Ao levantar-se, já manhã franca, o céu está descoberto, o Sol anda a fazer
arco-íris pequeninos nas gotas penduradas das folhas. É uma festa. O viajante
arrepia-se só de pensar no calor que já estaria se fosse Verão. A primeira ida
é ao Museu Albano Sardoeira, onde há algumas peças arqueológicas de interesse,
umas tábuas quinhentistas que merecem atenção, mas, acima disso e do resto,
estão os Amadeus, soberbas telas do período de 1909 a 1918, com um saber de
oficina que as mostra no esplendor da última pincelada, como se o pintor,
acabada a obra, tivesse saído agora mesmo para a sua casa de Manhufe onde a vindima o estava esperando.
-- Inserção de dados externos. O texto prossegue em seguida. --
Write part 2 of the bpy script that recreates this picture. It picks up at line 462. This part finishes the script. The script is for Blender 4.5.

Tem mais o museu uns
Elóis, uns Dacostas, uns Cargaleiros, mas é o Amadeo de Souza-Cardoso que o
viajante devagar contempla, aquela prodigiosa matéria, suculenta pintura que se
desforra do exotismo orientalista e medievalizante dos desenhos que, em
reprodução reduzida, o viajante veio a comprar, humildemente.
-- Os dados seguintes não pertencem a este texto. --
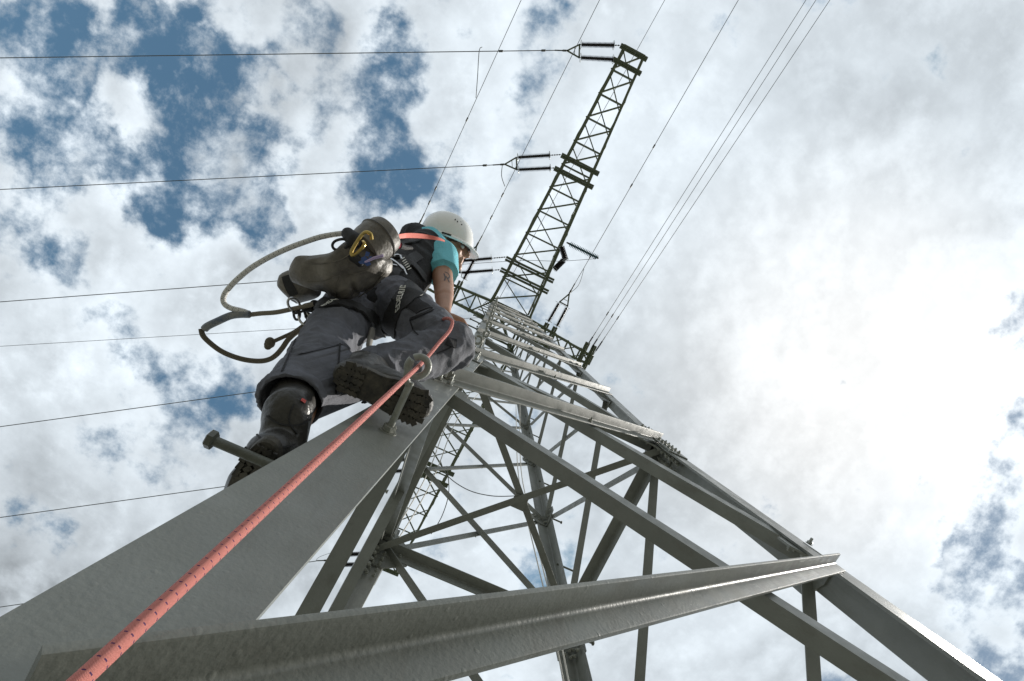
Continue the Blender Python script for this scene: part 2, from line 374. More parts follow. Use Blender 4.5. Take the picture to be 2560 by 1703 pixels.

Está visto que a paciência é uma grande virtude. Diga-o S.
Gonçalo que no século XIII construiu a ponte antes desta e teve de esperar
cinco séculos para lhe arranjarem lugar para um túmulo em que não está, mas
onde não faltam as oferendas. O viajante diz isto com ares de gracejo, maneira
conhecida de compensar o susto que apanhou quando, ao entrar numa capela de
tecto baixíssimo, deu com a grande estátua deitada, colorida como de pessoa
viva. Estava o local meio às escuras e o susto foi de estalo. Estão polidos os
pés do milagroso santo, de afagos que lhe fazem e de beijos que neles depõem as
bocas que vêm implorar mercês. É de acreditar que os pedidos sejam satisfeitos,
pois não faltam as oferendas, pernas, braços e cabeças de cera, equilibrados
sobre o túmulo, é certo que ocos, os tempos vão maus para a cera maciça, e esta
bem se vê que é adulterada. Salva-se a fé que é muita neste S. Gonçalo de
Amarante que tem reputação de casar as velhas com a mesma facilidade com que
Santo António, por condão das raparigas, passou à história.
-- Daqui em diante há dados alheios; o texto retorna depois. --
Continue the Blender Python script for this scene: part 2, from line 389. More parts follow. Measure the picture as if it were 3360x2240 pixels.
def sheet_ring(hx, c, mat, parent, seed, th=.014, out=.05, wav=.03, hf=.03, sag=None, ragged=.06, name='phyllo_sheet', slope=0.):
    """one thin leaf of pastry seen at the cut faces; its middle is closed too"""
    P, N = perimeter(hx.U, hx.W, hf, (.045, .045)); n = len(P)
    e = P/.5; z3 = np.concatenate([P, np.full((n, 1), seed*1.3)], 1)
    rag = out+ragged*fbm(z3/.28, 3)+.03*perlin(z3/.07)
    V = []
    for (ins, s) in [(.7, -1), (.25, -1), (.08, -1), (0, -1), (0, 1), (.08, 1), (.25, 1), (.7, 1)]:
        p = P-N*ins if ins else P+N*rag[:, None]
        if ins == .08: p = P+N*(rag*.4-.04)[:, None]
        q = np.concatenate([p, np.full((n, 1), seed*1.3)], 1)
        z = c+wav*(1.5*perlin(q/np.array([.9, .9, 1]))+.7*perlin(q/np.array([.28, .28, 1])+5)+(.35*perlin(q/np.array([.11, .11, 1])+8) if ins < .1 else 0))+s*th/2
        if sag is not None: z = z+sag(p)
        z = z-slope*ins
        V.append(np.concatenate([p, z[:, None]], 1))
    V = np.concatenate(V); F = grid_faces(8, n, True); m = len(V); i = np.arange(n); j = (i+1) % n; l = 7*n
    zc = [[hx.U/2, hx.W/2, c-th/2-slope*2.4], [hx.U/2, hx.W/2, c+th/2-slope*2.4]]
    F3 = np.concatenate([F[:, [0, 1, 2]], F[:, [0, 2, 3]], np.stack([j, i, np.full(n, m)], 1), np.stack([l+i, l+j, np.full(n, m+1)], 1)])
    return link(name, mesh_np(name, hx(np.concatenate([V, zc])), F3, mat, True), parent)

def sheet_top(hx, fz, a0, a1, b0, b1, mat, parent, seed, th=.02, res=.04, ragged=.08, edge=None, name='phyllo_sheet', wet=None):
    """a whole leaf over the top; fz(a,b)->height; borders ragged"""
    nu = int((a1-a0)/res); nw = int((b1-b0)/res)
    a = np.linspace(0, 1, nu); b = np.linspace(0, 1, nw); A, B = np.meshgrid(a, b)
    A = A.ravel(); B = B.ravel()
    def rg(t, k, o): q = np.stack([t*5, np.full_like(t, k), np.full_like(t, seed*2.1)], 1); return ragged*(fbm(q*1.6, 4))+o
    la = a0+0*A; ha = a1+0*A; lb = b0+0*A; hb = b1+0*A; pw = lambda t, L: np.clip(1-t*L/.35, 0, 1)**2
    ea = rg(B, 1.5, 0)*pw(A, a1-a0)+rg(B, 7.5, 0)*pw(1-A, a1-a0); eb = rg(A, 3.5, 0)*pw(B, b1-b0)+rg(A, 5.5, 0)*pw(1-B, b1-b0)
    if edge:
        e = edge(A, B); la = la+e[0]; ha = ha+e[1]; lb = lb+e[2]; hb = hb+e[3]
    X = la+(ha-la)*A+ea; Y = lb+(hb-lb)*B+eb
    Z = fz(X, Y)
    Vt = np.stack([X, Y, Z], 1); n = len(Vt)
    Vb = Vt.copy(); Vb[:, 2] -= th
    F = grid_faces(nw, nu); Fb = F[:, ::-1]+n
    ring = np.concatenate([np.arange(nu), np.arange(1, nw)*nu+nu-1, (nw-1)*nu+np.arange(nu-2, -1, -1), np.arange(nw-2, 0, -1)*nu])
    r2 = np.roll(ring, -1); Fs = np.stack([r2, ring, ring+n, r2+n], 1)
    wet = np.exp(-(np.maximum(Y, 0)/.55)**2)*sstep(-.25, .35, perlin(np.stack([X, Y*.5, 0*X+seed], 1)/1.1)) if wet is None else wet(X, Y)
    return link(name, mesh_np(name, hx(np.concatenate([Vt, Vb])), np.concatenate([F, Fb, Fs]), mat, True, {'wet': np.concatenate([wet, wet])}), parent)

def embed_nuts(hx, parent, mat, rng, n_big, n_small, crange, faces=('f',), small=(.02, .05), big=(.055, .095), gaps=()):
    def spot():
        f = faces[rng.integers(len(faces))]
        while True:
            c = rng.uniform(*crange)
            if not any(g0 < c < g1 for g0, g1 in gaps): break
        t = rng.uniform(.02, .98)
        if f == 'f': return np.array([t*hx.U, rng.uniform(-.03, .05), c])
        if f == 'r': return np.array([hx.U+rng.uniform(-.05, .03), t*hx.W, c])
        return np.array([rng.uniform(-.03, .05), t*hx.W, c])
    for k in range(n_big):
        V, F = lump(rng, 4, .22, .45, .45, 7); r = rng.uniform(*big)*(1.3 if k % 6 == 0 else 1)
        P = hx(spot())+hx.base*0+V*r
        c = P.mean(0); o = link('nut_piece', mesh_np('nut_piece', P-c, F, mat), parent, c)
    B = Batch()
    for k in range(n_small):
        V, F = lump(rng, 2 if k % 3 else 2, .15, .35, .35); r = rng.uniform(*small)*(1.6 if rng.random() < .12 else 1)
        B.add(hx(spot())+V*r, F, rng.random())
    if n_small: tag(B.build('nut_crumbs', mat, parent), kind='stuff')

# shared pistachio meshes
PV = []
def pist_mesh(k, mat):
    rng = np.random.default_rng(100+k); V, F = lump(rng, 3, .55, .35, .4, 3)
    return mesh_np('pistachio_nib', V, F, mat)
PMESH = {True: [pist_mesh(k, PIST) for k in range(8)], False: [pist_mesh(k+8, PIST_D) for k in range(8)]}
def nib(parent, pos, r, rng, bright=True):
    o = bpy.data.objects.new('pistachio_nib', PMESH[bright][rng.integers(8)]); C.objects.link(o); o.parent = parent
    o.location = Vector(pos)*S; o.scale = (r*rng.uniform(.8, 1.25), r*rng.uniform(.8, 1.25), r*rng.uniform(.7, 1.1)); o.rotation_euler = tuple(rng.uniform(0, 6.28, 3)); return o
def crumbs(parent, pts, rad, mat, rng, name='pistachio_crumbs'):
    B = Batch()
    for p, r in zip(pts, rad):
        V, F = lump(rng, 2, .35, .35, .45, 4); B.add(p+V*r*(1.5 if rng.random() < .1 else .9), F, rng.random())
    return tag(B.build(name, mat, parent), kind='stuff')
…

O viajante percorre a igreja e o claustro do que foi o convento, e, em seu coração, põe-se a amar
Amarante, sabendo já que é um amor para sempre. Nem o afligem os três maus reis
portugueses que na varanda estão, e o outro, espanhol, pior que todos: o dom João
III, o dom Sebastião e o dom Henrique cardeal, mais o primeiro dos Filipes.
Amarante é tão graciosa cidade que se lhe perdoa o perverso gosto histórico. Enfim,
estão lá estes reis porque foi durante os reinados deles que a construção se
fez. Razão suficiente.
Torna o viajante à igreja mete por uma passagem lateral que
vai dar à sacristia. Donde vem esta música rock and roll, é que não adivinha.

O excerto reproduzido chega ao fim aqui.